Interpretation: The reactions for which tertiary $\left({\text{3}}^{\text{o}}\right)$ alkyl halides react faster than ${\text{2}}^{\text{o}}$ or ${\text{1}}^{\text{o}}$ alkyl halides is to be stated.

Concept introduction: A tertiary carbocation is more stable then secondary followed by a primary carbocation.

Answer to Problem 8.53P

For ${\text{S}}_{\text{N}}\text{1}$ $\text{E1}$ and $\text{E2}$ reactions tertiary $\left({\text{3}}^{\text{o}}\right)$ alkyl halides react faster than ${\text{2}}^{\text{o}}$ or ${\text{1}}^{\text{o}}$ alkyl halides.

Explanation of Solution

In S_N1 and E1 reaction, the first step is the formation of carbocation and follows the order $\text{tertiary}>\text{secondary}>\text{primary}$. In an $\text{E2}$ reaction, two $s{p}^3$ carbons are transferred to $s{p}^2$ carbon atoms which leads to substituents moving further apart decreasing any steric interactions. So, substituted compounds undergo $\text{E2}$ reactions rapidly.

Conclusion

For ${\text{S}}_{\text{N}}1$, $\text{E2}$ and $\text{E1}$ reactions tertiary $\left({\text{3}}^{\text{o}}\right)$ alkyl halides react faster than ${\text{2}}^{\text{o}}$ or ${\text{1}}^{\text{o}}$ alkyl halides.

Interpretation Introduction

(j)

Interpretation: The reaction which follows a second-order rate equation is to be stated.
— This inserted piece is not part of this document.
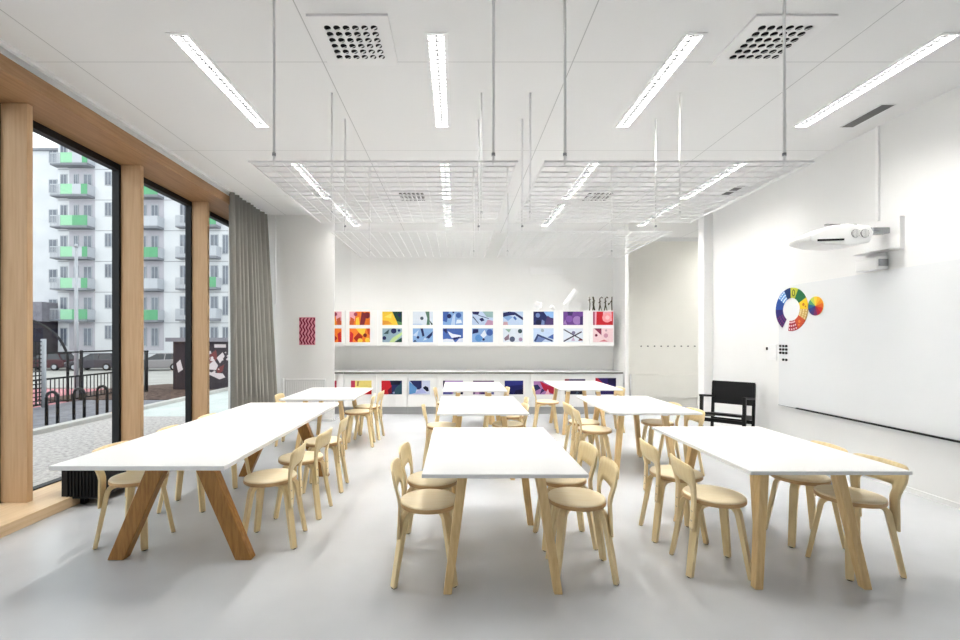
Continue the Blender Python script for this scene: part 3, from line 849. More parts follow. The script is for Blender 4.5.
def pie_wheel():
    yc, zc, R = 5.485, 1.5 + 32 * 5.485 / 450, 0.117
    cols = [(248, 214, 70), (250, 186, 50), (240, 150, 46), (230, 110, 44), (212, 60, 44), (176, 40, 62), (110, 44, 96), (66, 50, 110), (46, 62, 130), (44, 104, 140), (90, 160, 110), (190, 208, 90)]
    bm = bmesh.new()
    for k_, c in enumerate(cols):
        for xx in (0.0,):
            cen = bm.verts.new((-0.006, 0, 0))
            pts = []
            for i in range(4):
                a = math.radians(-15 + k_ * 30 + i * 10)
                pts.append(bm.verts.new((-0.006, -math.sin(a) * R, math.cos(a) * R)))
            f = bm.faces.new([cen] + pts); f.material_index = k_
    n = 36
    A = [bm.verts.new((-0.006, -math.sin(i * 2 * PI / n) * R, math.cos(i * 2 * PI / n) * R)) for i in range(n)]
    B = [bm.verts.new((0, -math.sin(i * 2 * PI / n) * R, math.cos(i * 2 * PI / n) * R)) for i in range(n)]
    for i in range(n):
        f = bm.faces.new((A[i], A[(i + 1) % n], B[(i + 1) % n], B[i])); f.material_index = 0
    bmesh.ops.remove_doubles(bm, verts=bm.verts, dist=1e-5)
    o = obj('colour_disc', bm, [flat(c) for c in cols], loc=(XR - 0.0235, yc, zc))
    tag(o, 'small round colour disc in twelve slices beside the large ring', 'colour wheel')
pie_wheel()

# light switch and magnets
t = thing('light_switch', 'white switch panel on the wall beside the magnets', 'light switch', (XR, 6.26, 1.3))
box('switch_plate', -0.014, -0.001, -0.08, 0.10, -0.11, 0.11, M['metal_white'], t, bevel=0.003)
box('sensor', -0.03, -0.014, 0.085, 0.10, 0.03, 0.07, M['black'], t)
box('rocker', -0.019, -0.014, -0.06, 0.06, -0.085, -0.06, M['metal_white'], t)
mg = [(c, r) for r in range(3) for c in range(3)] + [(1, 4.0), (2, 4.0)]
where = ['top row', 'second row', 'third row']
for c, r in mg:
    bm = bmesh.new()
    add_cyl(bm, (0, 0, 0), (-0.012, 0, 0), 0.017, 10)
    o = obj('magnet', bm, M['black'], loc=(XR - 0.0225, 6.08 - c * 0.055, 1.5 - (8.0 + r * 3.4) * 6.05 / 450))
    lab = 'small black magnet below the colour ring, %s, %s' % (where[r], ['on the switch side', 'in the centre', 'on the far side'][c]) if r < 3 else \
          'small black magnet of the separate pair at the cluster foot, %s' % ('on the switch side' if c == 1 else 'away from the switch')
    tag(o, lab, 'magnet', 'magnets on the white board')

# projector on its wall arm
def projector():
    t = thing('projector', 'white short throw projector on a wall arm above the white board', 'projector', (XR, 4.42, 2.44))
    bm = bmesh.new()
    prof = [(-0.93, 0.02), (-0.78, -0.02), (-0.55, -0.03), (-0.34, 0.0), (-0.30, 0.10), (-0.34, 0.165), (-0.56, 0.185), (-0.70, 0.17), (-0.80, 0.13), (-0.925, 0.075)]
    add_prism(bm, prof, 1, 0.0, 0.30)
    obj('body', bm, M['white'], t, bevel=0.015, seg=3)
    bm = bmesh.new()
    add_bar(bm, (-0.86, 0.0, 0.02), (-0.60, 0.0, 0.028), 0.012, 0.018)
    obj('lens_slot', bm, M['black'], t)
    for x in (-0.485, -0.395):
        bm = bmesh.new()
        add_cyl(bm, (x, 0.004, 0.088), (x, -0.006, 0.088), 0.042, 20)
        v = obj('fan_vent', bm, M['midgrey'], t)
        bm = bmesh.new()
        for k_ in range(6):
            dx = (k_ - 2.5) * 0.013
            hh = math.sqrt(max(0.04 ** 2 - dx ** 2, 1e-6))
            add_box(bm, x + dx - 0.003, x + dx + 0.003, -0.010, -0.006, 0.088 - hh, 0.088 + hh)
        obj('vent_grille', bm, M['white'], v)
    bm = bmesh.new()
    for (x0, x1) in ((-0.72, -0.58), (-0.54, -0.42)):
        add_box(bm, x0, x1, 0.06, 0.09, 0.186, 0.196)
    obj('vent_grille', bm, M['midgrey'], t)
    bm = bmesh.new()
    add_box(bm, -0.32, -0.02, 0.13, 0.21, 0.12, 0.18)
    add_box(bm, -0.30, -0.22, 0.01, 0.12, 0.115, 0.15)
    obj('arm', bm, M['grey'], t, bevel=0.004)
    bm = bmesh.new()
    add_box(bm, -0.012, -0.001, 0.0, 0.42, -0.05, 0.26)
    add_box(bm, -0.05, -0.012, 0.0, 0.01, -0.05, 0.26)
    add_box(bm, -0.16, -0.012, 0.0, 0.42, -0.06, -0.05)
    obj('wall_plate', bm, M['metal_white'], t)
projector()
t = thing('sensor_unit', 'small white touch unit box on the wall under the projector arm', 'electronic unit', (XR, 4.70, 2.262))
box('housing', -0.13, -0.012, -0.13, 0.13, -0.06, 0.07, M['white'], t, bevel=0.012)
box('end_cap', -0.12, -0.03, -0.142, -0.13, -0.03, 0.04, M['grey'], t)
box('wall_mount', -0.012, -0.001, -0.1, 0.1, -0.06, 0.12, M['metal_white'], t)
bm = bmesh.new()
add_box(bm, XR - 0.022, XR - 0.001, 4.68, 4.71, 2.72, ZC - 0.001)
tag(obj('cable_duct', bm, M['white']), 'thin white cable duct running down the wall to the projector', 'cable duct')

# ------------------------------------------------------------ birch chairs
ZS = 0.485
def chair_proto():
    t = thing('birch_chair', '', 'chair')
    bm = bmesh.new()
    # turned seat: soft edge and slightly dished top
    prof = [(0.0, ZS - 0.004), (0.12, ZS - 0.003), (0.166, ZS), (0.179, ZS - 0.003), (0.184, ZS - 0.010)]
    n = 40
    rings = []
    cen = bm.verts.new((0, 0, prof[0][1]))
    for r, z in prof[1:]:
        rings.append([bm.verts.new((r * math.cos(2 * PI * i / n), r * math.sin(2 * PI * i / n), z)) for i in range(n)])
    low = [bm.verts.new((0.172 * math.cos(2 * PI * i / n), 0.172 * math.sin(2 * PI * i / n), ZS - 0.014)) for i in range(n)]
    rings.append(low)
    for i in range(n):
        f = bm.faces.new((cen, rings[0][i], rings[0][(i + 1) % n])); f.smooth = True
    for a, b in zip(rings, rings[1:]):
        for i in range(n):
            f = bm.faces.new((a[i], b[i], b[(i + 1) % n], a[(i + 1) % n])); f.smooth = True
    bm.faces.new(low)
    s = obj('seat', bm, M['birch_seat'], t)
    bm = bmesh.new()
    ro, ri = 0.185, 0.05
    ring = []
    for r, z in ((0.183, ZS - 0.0105), (ro, ZS - 0.014), (ro, ZS - 0.032), (0.181, ZS - 0.036)):
        ring.append([bm.verts.new((r * math.cos(2 * PI * i / n), r * math.sin(2 * PI * i / n), z)) for i in range(n)])
    for a, b in zip(ring, ring[1:]):
        for i in range(n):
            f = bm.faces.new((a[i], b[i], b[(i + 1) % n], a[(i + 1) % n])); f.smooth = True
    bm.faces.new(ring[-1]); bm.faces.new(ring[0][::-1])
    obj('edge_band', bm, M['birch_edge'], s)
    # bent L legs
    def leg(fx, fy):
        th = math.atan2(fy, fx); rf = math.hypot(fx, fy)
        pts = []
        zt_ = ZS - 0.0512
        pts.append((0.05, zt_)); pts.append((rf - 0.13, zt_))
        for i in range(1, 7):
            q = i / 6 * PI / 2 * 0.93
            pts.append((rf - 0.13 + 0.062 * math.sin(q), zt_ - 0.062 * (1 - math.cos(q))))
        pts.append((rf, 0.004))
        bm = bmesh.new()
        rad = Vector((math.cos(th), math.sin(th), 0)); tan = Vector((-math.sin(th), math.cos(th), 0))
        rows = []
        for i, (r, z) in enumerate(pts):
            a = Vector(pts[max(i - 1, 0)]); b = Vector(pts[min(i + 1, len(pts) - 1)])
            d = (b - a).normalized()
            nr = Vector((-d.y, d.x))       # outward normal in (r,z)
            last = i == len(pts) - 1
            hw, ht = (0.026, 0.015) if not last else (0.021, 0.0135)
            c = rad * r + Vector((0, 0, z))
            nn = rad * nr.x + Vector((0, 0, nr.y))
            if last:
                nn = rad
            rows.append([bm.verts.new(c + tan * sx * hw + nn * sy * ht) for sx, sy in ((-1, -1), (1, -1), (1, 1), (-1, 1))])
        for p, q in zip(rows, rows[1:]):
            for k_ in range(4):
                bm.faces.new((p[k_], p[(k_ + 1) % 4], q[(k_ + 1) % 4], q[k_]))
        bm.faces.new(rows[0][::-1]); bm.faces.new(rows[-1])
        l = obj('leg', bm, M['birch'], t, bevel=0.003, seg=1)
        bm = bmesh.new()
        c = rad * rf
        add_cyl(bm, (c.x, c.y, 0), (c.x, c.y, 0.0045), 0.014, 8)
        obj('foot_pad', bm, M['rubber'], l)
    for fx, fy in ((0.155, 0.15), (0.155, -0.15), (-0.21, 0.15), (-0.21, -0.15)):
        leg(fx, fy)
    # bent plywood backrest: inverted U
    def mapp(u, v, off):
        z = ZS + v
        if v < 0:
            x = -0.176 - 0.010 * (-v / 0.2)
        else:
            x = -0.176 - 0.15 * v * (0.4 + 0.6 * min(v / 0.12, 1))
        q = min(max(v / 0.13, 0), 1)
        s = (0.84 - 0.03 * min(-v / 0.2, 1)) if v < 0 else 0.84 + 0.16 * q * q * (3 - 2 * q)
        w = min(max((v - 0.02) / 0.12, 0), 1)
        w = w * w * (3 - 2 * w)
        bow = 0.026 * (1 - (u / 0.185) ** 2) * w
        return Vector((x - bow - off, u * s, z))
    outer, inner = [], []
    H, W_, R_ = 0.217, 0.185, 0.040
    Hi, Wi, Ri = 0.086, 0.119, 0.032
    for i in range(14):
        f = i / 13
        outer.append((-W_, -0.20 + f * (H - R_ + 0.20))); inner.append((-Wi, -0.20 + f * (Hi - Ri + 0.20)))
    for i in range(1, 7):
        q = i / 7 * PI / 2
        outer.append((-W_ + R_ * (1 - math.cos(q)), H - R_ + R_ * math.sin(q)))
        inner.append((-Wi + Ri * (1 - math.cos(q)), Hi - Ri + Ri * math.sin(q)))
    for i in range(13):
        f = i / 12
        uo = (-W_ + R_) + f * 2 * (W_ - R_)
        outer.append((uo, H + 0.005 * (1 - (uo / 0.145) ** 2)))
        inner.append(((-Wi + Ri) + f * 2 * (Wi - Ri), Hi))
    half = len(outer)
    outer += [(-u, v) for u, v in outer[:20][::-1]]
    inner += [(-u, v) for u, v in inner[:20][::-1]]
    bm = bmesh.new()
    T = 0.0065
    nc = 4
    front, back = [], []
    for (uo, vo), (ui, vi) in zip(outer, inner):
        fr, bk = [], []
        for c in range(nc + 1):
            g = c / nc
            u, v = uo + (ui - uo) * g, vo + (vi - vo) * g
            fr.append(bm.verts.new(mapp(u, v, -T))); bk.append(bm.verts.new(mapp(u, v, T)))
        front.append(fr); back.append(bk)
    for i in range(len(outer) - 1):
        for c in range(nc):
            for G in (front, back):
                f = bm.faces.new((G[i][c], G[i + 1][c], G[i + 1][c + 1], G[i][c + 1])); f.smooth = True
        bm.faces.new((front[i][0], back[i][0], back[i + 1][0], front[i + 1][0]))
        bm.faces.new((front[i][nc], back[i][nc], back[i + 1][nc], front[i + 1][nc]))
    for e in (0, -1):
        for c in range(nc):
            bm.faces.new((front[e][c], front[e][c + 1], back[e][c + 1], back[e][c]))
    b = obj('backrest', bm, M['birch'], t)
    for sgn in (-1, 1):
        bm = bmesh.new()
        for v in (-0.14, -0.08):
            for du in (-0.008, 0.008):
                p = mapp(sgn * 0.150 + du, v, T)
                add_cyl(bm, (p.x, p.y, p.z), (p.x - 0.0015, p.y, p.z), 0.0035, 6)
        obj('screw', bm, M['steel'], b)
    return t
ch = chair_proto()
used = [False]
def chair(x, y, rot, label, group):
    if not used[0]:
        ch.location = (x, y, 0); ch.rotation_euler = (0, 0, rot); ch['label'] = label; ch['group'] = group; used[0] = True
    else:
        dup(ch, (x, y, 0), rot, label, group)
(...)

Concept introduction: Second order reaction is one in which the reaction rate depends on the concentration of both the reacting species.

Answer to Problem 8.53P

${\text{S}}_{\text{N}}2$ and $\text{E2}$ reactions follow the second-order rate equation.

Explanation of Solution

In ${\text{S}}_{\text{N}}2$ and $\text{E2}$ reactions, the reaction rate depends on both the alkyl halide and base used. The rate law is expressed as $\mathrm{Rate}=k\left[R-X\right]\left[B\right]$. Second order reaction is one in which the reaction rate depends on the concentration of both the reacting species.

Conclusion

${\text{S}}_{\text{N}}2$ and $\text{E2}$ reactions follow second-order rate equation.